* [SOURCE DATA]:
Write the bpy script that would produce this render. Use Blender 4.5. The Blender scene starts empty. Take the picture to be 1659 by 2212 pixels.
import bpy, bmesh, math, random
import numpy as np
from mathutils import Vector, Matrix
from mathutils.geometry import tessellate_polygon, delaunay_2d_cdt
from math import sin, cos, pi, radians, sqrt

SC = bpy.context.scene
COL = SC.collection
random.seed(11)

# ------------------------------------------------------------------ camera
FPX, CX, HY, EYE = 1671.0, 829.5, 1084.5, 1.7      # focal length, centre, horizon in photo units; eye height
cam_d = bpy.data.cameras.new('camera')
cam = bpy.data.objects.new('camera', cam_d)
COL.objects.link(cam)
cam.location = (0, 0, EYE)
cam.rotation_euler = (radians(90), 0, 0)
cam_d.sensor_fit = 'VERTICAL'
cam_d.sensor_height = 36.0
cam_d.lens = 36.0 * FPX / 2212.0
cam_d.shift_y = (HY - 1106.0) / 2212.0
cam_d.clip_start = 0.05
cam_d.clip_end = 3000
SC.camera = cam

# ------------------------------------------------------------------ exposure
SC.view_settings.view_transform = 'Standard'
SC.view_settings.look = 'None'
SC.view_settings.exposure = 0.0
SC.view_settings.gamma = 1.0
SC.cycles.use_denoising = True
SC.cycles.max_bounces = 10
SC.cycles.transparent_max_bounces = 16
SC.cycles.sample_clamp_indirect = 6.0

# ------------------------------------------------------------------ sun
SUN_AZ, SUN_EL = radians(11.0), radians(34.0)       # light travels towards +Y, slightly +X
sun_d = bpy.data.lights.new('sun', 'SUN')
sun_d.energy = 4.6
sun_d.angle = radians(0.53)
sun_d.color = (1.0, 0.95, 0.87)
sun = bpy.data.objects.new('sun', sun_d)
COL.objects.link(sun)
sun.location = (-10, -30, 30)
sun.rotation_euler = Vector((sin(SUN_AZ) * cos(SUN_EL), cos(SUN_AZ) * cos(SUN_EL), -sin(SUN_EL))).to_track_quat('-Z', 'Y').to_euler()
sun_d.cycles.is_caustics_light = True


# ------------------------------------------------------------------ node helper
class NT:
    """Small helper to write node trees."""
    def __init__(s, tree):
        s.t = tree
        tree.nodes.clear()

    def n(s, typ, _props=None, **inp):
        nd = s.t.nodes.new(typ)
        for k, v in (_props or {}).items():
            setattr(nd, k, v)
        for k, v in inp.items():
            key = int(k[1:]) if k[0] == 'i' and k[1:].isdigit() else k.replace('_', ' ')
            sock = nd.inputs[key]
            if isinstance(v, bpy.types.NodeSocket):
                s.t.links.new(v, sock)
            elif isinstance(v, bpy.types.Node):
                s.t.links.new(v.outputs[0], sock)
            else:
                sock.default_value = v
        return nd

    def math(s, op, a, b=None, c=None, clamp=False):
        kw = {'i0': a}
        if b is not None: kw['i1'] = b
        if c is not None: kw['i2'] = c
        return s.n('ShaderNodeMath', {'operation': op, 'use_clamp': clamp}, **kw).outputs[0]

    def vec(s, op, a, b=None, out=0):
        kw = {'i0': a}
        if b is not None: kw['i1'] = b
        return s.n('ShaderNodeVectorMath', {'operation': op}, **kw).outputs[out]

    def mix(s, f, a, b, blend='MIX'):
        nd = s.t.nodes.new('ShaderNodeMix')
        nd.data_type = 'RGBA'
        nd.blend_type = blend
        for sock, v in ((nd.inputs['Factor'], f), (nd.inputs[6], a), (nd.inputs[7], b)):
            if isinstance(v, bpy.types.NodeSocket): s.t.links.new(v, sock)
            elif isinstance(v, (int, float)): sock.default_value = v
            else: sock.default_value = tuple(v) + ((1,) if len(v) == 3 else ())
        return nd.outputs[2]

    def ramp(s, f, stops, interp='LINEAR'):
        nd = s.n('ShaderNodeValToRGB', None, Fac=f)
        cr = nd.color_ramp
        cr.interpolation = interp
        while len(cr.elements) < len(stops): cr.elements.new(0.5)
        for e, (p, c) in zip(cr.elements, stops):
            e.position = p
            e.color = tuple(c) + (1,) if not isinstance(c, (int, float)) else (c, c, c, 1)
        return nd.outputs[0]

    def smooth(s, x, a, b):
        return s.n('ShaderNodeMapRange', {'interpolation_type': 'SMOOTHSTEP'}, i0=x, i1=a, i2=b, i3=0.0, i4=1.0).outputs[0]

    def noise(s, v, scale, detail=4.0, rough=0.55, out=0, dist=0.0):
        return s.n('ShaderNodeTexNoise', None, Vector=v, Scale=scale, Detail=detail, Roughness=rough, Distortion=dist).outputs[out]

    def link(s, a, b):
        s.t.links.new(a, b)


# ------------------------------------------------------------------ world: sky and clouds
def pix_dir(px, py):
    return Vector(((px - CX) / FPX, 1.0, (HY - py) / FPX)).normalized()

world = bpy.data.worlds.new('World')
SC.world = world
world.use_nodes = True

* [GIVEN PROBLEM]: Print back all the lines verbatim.

* [RESPONSE BELOW]:
Write the bpy script that would produce this render. Use Blender 4.5. The Blender scene starts empty. Take the picture to be 1659 by 2212 pixels.
import bpy, bmesh, math, random
import numpy as np
from mathutils import Vector, Matrix
from mathutils.geometry import tessellate_polygon, delaunay_2d_cdt
from math import sin, cos, pi, radians, sqrt

SC = bpy.context.scene
COL = SC.collection
random.seed(11)

# ------------------------------------------------------------------ camera
FPX, CX, HY, EYE = 1671.0, 829.5, 1084.5, 1.7      # focal length, centre, horizon in photo units; eye height
cam_d = bpy.data.cameras.new('camera')
cam = bpy.data.objects.new('camera', cam_d)
COL.objects.link(cam)
cam.location = (0, 0, EYE)
cam.rotation_euler = (radians(90), 0, 0)
cam_d.sensor_fit = 'VERTICAL'
cam_d.sensor_height = 36.0
cam_d.lens = 36.0 * FPX / 2212.0
cam_d.shift_y = (HY - 1106.0) / 2212.0
cam_d.clip_start = 0.05
cam_d.clip_end = 3000
SC.camera = cam

# ------------------------------------------------------------------ exposure
SC.view_settings.view_transform = 'Standard'
SC.view_settings.look = 'None'
SC.view_settings.exposure = 0.0
SC.view_settings.gamma = 1.0
SC.cycles.use_denoising = True
SC.cycles.max_bounces = 10
SC.cycles.transparent_max_bounces = 16
SC.cycles.sample_clamp_indirect = 6.0

# ------------------------------------------------------------------ sun
SUN_AZ, SUN_EL = radians(11.0), radians(34.0)       # light travels towards +Y, slightly +X
sun_d = bpy.data.lights.new('sun', 'SUN')
sun_d.energy = 4.6
sun_d.angle = radians(0.53)
sun_d.color = (1.0, 0.95, 0.87)
sun = bpy.data.objects.new('sun', sun_d)
COL.objects.link(sun)
sun.location = (-10, -30, 30)
sun.rotation_euler = Vector((sin(SUN_AZ) * cos(SUN_EL), cos(SUN_AZ) * cos(SUN_EL), -sin(SUN_EL))).to_track_quat('-Z', 'Y').to_euler()
sun_d.cycles.is_caustics_light = True


# ------------------------------------------------------------------ node helper
class NT:
    """Small helper to write node trees."""
    def __init__(s, tree):
        s.t = tree
        tree.nodes.clear()

    def n(s, typ, _props=None, **inp):
        nd = s.t.nodes.new(typ)
        for k, v in (_props or {}).items():
            setattr(nd, k, v)
        for k, v in inp.items():
            key = int(k[1:]) if k[0] == 'i' and k[1:].isdigit() else k.replace('_', ' ')
            sock = nd.inputs[key]
            if isinstance(v, bpy.types.NodeSocket):
                s.t.links.new(v, sock)
            elif isinstance(v, bpy.types.Node):
                s.t.links.new(v.outputs[0], sock)
            else:
                sock.default_value = v
        return nd

    def math(s, op, a, b=None, c=None, clamp=False):
        kw = {'i0': a}
        if b is not None: kw['i1'] = b
        if c is not None: kw['i2'] = c
        return s.n('ShaderNodeMath', {'operation': op, 'use_clamp': clamp}, **kw).outputs[0]

    def vec(s, op, a, b=None, out=0):
        kw = {'i0': a}
        if b is not None: kw['i1'] = b
        return s.n('ShaderNodeVectorMath', {'operation': op}, **kw).outputs[out]

    def mix(s, f, a, b, blend='MIX'):
        nd = s.t.nodes.new('ShaderNodeMix')
        nd.data_type = 'RGBA'
        nd.blend_type = blend
        for sock, v in ((nd.inputs['Factor'], f), (nd.inputs[6], a), (nd.inputs[7], b)):
            if isinstance(v, bpy.types.NodeSocket): s.t.links.new(v, sock)
            elif isinstance(v, (int, float)): sock.default_value = v
            else: sock.default_value = tuple(v) + ((1,) if len(v) == 3 else ())
        return nd.outputs[2]

    def ramp(s, f, stops, interp='LINEAR'):
        nd = s.n('ShaderNodeValToRGB', None, Fac=f)
        cr = nd.color_ramp
        cr.interpolation = interp
        while len(cr.elements) < len(stops): cr.elements.new(0.5)
        for e, (p, c) in zip(cr.elements, stops):
            e.position = p
            e.color = tuple(c) + (1,) if not isinstance(c, (int, float)) else (c, c, c, 1)
        return nd.outputs[0]

    def smooth(s, x, a, b):
        return s.n('ShaderNodeMapRange', {'interpolation_type': 'SMOOTHSTEP'}, i0=x, i1=a, i2=b, i3=0.0, i4=1.0).outputs[0]

    def noise(s, v, scale, detail=4.0, rough=0.55, out=0, dist=0.0):
        return s.n('ShaderNodeTexNoise', None, Vector=v, Scale=scale, Detail=detail, Roughness=rough, Distortion=dist).outputs[out]

    def link(s, a, b):
        s.t.links.new(a, b)


# ------------------------------------------------------------------ world: sky and clouds
def pix_dir(px, py):
    return Vector(((px - CX) / FPX, 1.0, (HY - py) / FPX)).normalized()

world = bpy.data.worlds.new('World')
SC.world = world
world.use_nodes = True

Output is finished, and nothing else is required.